His henchmen also have no political base. Ghani has no political base among Pashtuns. As for Amrullah Saleh, his main associate, he was originally picked up from nowhere and trained and groomed by the Americans as an intelligence officer, and although notionally a Panjshiri, he is no successor to Ahmed Shah Massoud. These are the stark realities, which are fairly well-known.

Clearly, the main threat to the Afghan peace process comes from the rejectionist Afghan faction of time-servers in the Ghani government. It is about time the Americans crack the whip and read the riot act to them. 

An interview on March 2 by the US Secretary of State Mike Pompeo with Bret Baier of Special Report suggests that Washington is gearing up to do just that. Khalilzad is back in Kabul. 
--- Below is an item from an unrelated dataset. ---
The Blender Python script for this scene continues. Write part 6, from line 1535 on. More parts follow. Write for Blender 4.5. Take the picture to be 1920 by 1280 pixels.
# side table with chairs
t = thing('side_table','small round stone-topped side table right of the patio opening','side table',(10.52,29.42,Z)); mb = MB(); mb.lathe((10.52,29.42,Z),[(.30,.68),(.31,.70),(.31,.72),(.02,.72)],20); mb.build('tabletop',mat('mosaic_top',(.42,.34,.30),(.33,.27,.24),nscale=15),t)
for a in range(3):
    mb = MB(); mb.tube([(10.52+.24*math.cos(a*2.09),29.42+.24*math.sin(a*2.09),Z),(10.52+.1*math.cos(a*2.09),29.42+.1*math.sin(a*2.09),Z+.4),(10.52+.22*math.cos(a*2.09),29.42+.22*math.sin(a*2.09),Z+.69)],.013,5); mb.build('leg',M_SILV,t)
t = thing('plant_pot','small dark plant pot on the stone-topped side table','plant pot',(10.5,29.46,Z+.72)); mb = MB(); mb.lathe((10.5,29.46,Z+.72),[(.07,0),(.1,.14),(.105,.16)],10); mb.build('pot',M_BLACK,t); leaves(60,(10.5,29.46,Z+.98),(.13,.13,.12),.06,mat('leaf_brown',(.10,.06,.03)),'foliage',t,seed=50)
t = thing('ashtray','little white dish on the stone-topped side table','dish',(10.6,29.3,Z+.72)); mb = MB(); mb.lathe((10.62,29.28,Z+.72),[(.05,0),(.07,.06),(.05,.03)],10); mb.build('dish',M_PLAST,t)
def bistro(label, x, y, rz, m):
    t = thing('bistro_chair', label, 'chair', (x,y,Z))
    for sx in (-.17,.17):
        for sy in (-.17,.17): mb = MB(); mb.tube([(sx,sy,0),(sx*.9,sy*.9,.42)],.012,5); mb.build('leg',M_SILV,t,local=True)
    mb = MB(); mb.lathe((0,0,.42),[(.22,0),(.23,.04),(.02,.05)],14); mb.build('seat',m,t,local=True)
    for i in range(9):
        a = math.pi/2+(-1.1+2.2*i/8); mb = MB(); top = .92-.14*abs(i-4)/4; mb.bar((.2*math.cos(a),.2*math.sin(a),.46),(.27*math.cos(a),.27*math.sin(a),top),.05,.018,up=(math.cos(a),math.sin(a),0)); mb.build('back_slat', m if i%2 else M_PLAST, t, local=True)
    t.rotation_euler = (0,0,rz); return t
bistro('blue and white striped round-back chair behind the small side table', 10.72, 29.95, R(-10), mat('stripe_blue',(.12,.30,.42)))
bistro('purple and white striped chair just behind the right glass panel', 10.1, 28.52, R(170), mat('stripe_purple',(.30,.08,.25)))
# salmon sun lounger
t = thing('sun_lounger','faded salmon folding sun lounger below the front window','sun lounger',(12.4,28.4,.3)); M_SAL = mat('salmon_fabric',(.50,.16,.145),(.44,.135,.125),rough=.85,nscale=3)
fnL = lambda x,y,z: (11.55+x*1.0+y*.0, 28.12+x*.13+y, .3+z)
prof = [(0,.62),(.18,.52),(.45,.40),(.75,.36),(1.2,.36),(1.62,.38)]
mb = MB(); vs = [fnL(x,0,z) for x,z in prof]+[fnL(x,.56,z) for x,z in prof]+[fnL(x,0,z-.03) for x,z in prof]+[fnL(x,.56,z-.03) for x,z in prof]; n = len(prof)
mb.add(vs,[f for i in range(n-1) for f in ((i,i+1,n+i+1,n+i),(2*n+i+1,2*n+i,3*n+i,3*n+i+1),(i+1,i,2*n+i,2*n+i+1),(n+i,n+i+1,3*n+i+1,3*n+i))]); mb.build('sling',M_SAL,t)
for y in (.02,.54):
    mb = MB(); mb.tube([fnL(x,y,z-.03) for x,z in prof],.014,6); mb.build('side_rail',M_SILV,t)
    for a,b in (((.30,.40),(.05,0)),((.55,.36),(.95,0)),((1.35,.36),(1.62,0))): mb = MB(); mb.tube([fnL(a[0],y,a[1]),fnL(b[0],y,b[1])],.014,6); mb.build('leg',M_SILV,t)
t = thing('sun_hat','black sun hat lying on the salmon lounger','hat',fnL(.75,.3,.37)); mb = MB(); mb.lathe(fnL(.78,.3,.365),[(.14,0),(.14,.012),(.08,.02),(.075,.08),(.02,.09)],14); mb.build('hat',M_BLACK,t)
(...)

The good part is that the opposition to Ghani led by Abdullah is rallying behind the US-Taliban pact. So is former president Hamid Karzai. Khalilzad has met with Karzai, Abdullah Abdullah and other opposition leaders (erstwhile Northern Alliance resistance figures) on February 3, and they thrown their weight behind the US-Taliban pact.  
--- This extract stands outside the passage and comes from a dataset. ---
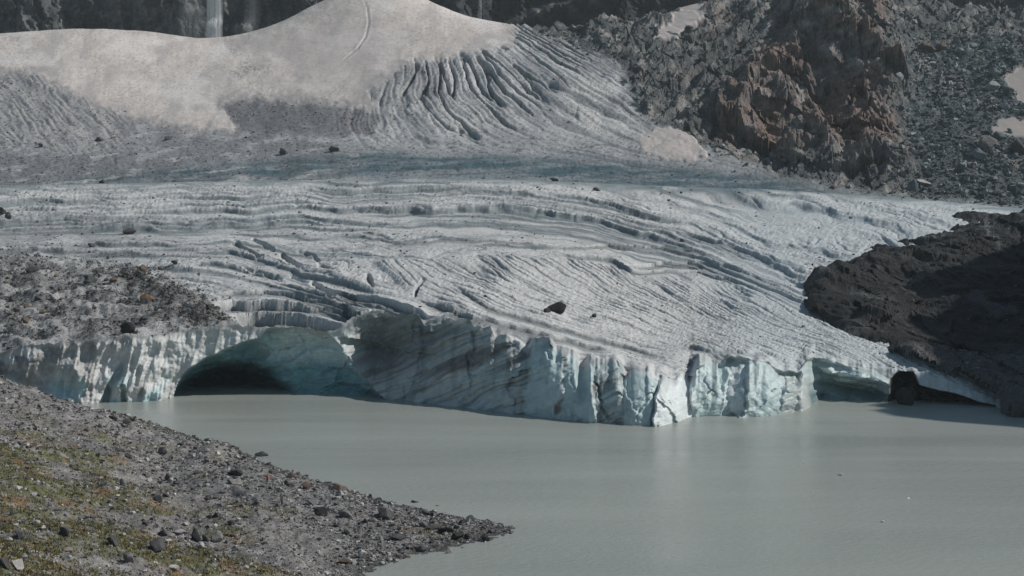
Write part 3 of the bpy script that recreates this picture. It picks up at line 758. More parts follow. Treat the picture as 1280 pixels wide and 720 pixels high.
sc = mixc(sc, [0.43, .40, .385], sstep(-.05, .35, fbm((BPX * .8 + BPB * .3) * .035, (BPB - .3 * BPX) * .012, 4, 384)) * .75)
sc = mixc(sc, [0.70, .655, .625], sstep(.0, .35, fbm(BPX * .014, BPB * .03, 3, 386)) * .8)
sc = mixc(sc, [0.25, .235, .23], sstep(.36, .5, perlin(BPX * .5, BPB * .6, 382)) * .5)
sc = mixc(sc, [0.44, .40, .39], msk([(330, 60), (420, 20), (500, 40), (460, 90), (380, 100)], -25, 20) * .5)
sc = mixc(sc, [0.30, 0.285, 0.28], sstep(16, 0, _sd) * sstep(-.25, .25, fbm(BPX * .07, BPB * .09, 4, 380)) * .75)
bc = lerp(bc, sc.astype(np.float32), np.maximum(snow, 0)[..., None])
rb = np.empty(BV.shape, np.float32); rb[:] = [0.105, 0.114, 0.118]
rb = mixc(rb, [0.15, 0.128, 0.12], spur * .7)
rb = mixc(rb, [0.38, 0.36, 0.335], sstep(-.02, .3, fbm(BX * .06, BZ2 * .07, 5, 373)) * .7)
rust = sstep(-.2, .25, fbm(BX * .022, BZ2 * .03, 4, 375)) * spur
rb = mixc(rb, [0.225, 0.158, 0.135], np.clip(rust * .75 + .5 * sstep(-.1, .35, fbm(BX * .02, BZ2 * .03, 4, 379)) * sstep(820, 900, BPX) * sstep(960, 900, BPX), 0, 1))
rb = mixc(rb, [0.23, 0.155, 0.12], sstep(.2, .42, fbm(BX * .05, BZ2 * .06, 4, 377)) * spur * .7)
rb = mixc(rb, [0.085, 0.108, 0.115], scree * .85)
rb = mixc(rb, [0.27, 0.245, 0.235], scree * sstep(.18, .42, fbm(cx_ * 3.5 + cy_, cy_ * 2.5, 4, 379)) * .75)
darkledge = rock * (1 - spur) * (1 - scree) * sstep(-.05, .3, fbm(cx_ * 2, cy_ * 6, 4, 381))
rb = mixc(rb, [0.06, 0.063, 0.066], darkledge * .7)
bc = lerp(bc, rb, rock[..., None])
bc = lerp(bc, np.broadcast_to(np.array([0.46, .42, .40], np.float32), bc.shape) * (1 - .3 * (BPX > 1000))[..., None].astype(np.float32), spatch[..., None])
sq, rq = fq(snow) > .5, fq(rock) > .5
pq = fq(spatch) > .5
upper = grid_obj('upper_glacier', BV, M_ICE, bc, ~sq & ~rq & ~pq, kind='structure', label='crevassed grey icefall below the snowfield')
grid_obj('snowfield', BV, M_SNOW, bc, sq & ~rq & ~pq, kind='structure', label='broad dirty pale snowfield under the waterfall cliffs')
mount = grid_obj('mountain_slope', BV, M_ROCK, bc, rq & ~pq, smooth=False, kind='structure', label='craggy brown spur and dark scree slope at the upper right')
for m_, lb in [(sp1, 'pale oval snow patch at the foot of the crags beside the icefall'), (sp2, 'pale snow patch high on the dark slope at top centre'),
               (sp3, 'flat pinkish snow patch beside the large grey boulder on the scree'), (sp4, 'upright snow patch among boulders at the right edge')]:
    q = (fq(m_) > .5)
    if q.any(): grid_obj('snow_patch', BV, M_SNOW, bc, q, kind='structure', label=lb)

# ---- cliffs behind, and the waterfall
fpx = np.arange(-140, 1400, 2.4); fz = np.linspace(120, 430, 150)
FPX, FZ = np.meshgrid(fpx, fz)
FY = 1590 + (FZ - 200) * 0.28 + 6 * np.cos((FPX - 280) / 90) * np.exp(-((FPX - 280) / 160) ** 2)
fX = x_of(FPX, 1600)
FY += (fbm(fX * .012, FZ * .006, 5, 401)) * 60 + facets(fX * .05, FZ * .03, 403)[0] * 11 + facets(fX * .12 + FZ * .03, FZ * .08, 405)[0] * 6 - ridged(fX * .02 + FZ * .006, FZ * .01, 5, 407) * 26
FY += fbm(fX * .2, FZ * .16, 3, 409) * 4
d_ = np.abs(FPX - 272)
FY += 3 * np.exp(-(d_ / 26) ** 2)
led = np.exp(-(line_d(FPX, py_of(FZ, 1600), [(640, 35), (700, 12), (765, 0), (800, -20)])[0] / 10) ** 2)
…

Pompeo’s interview with Baier gives us a feel of what transpired during Trump’s phone conversation with Mullah Baradar. The US Defence Secretary Mark Esper since said on Monday that the drawdown of troops in Afghanistan will begin before March 10. For the present, things are back on track. As Pompeo put it, 

“I met with them (Mullah Baradar) myself when I was in Doha.  I looked them in the eye.  They revalidated that commitment (to renounce al-Qaeda and reduce violence).  Now they’ve got to execute it.  Now we’ll be able to see, the world will be able to see, if they truly live up to that obligation.  It’s important because that’s the reason we went there, Bret.” 

The fact that Trump took time out amidst all the excitement over Super Tuesday to personally intervene with the Taliban leadership at the highest level underscores that this is one foreign-policy achievement of his administration to which he attaches the highest importance.  And that is the best guarantee of its success too.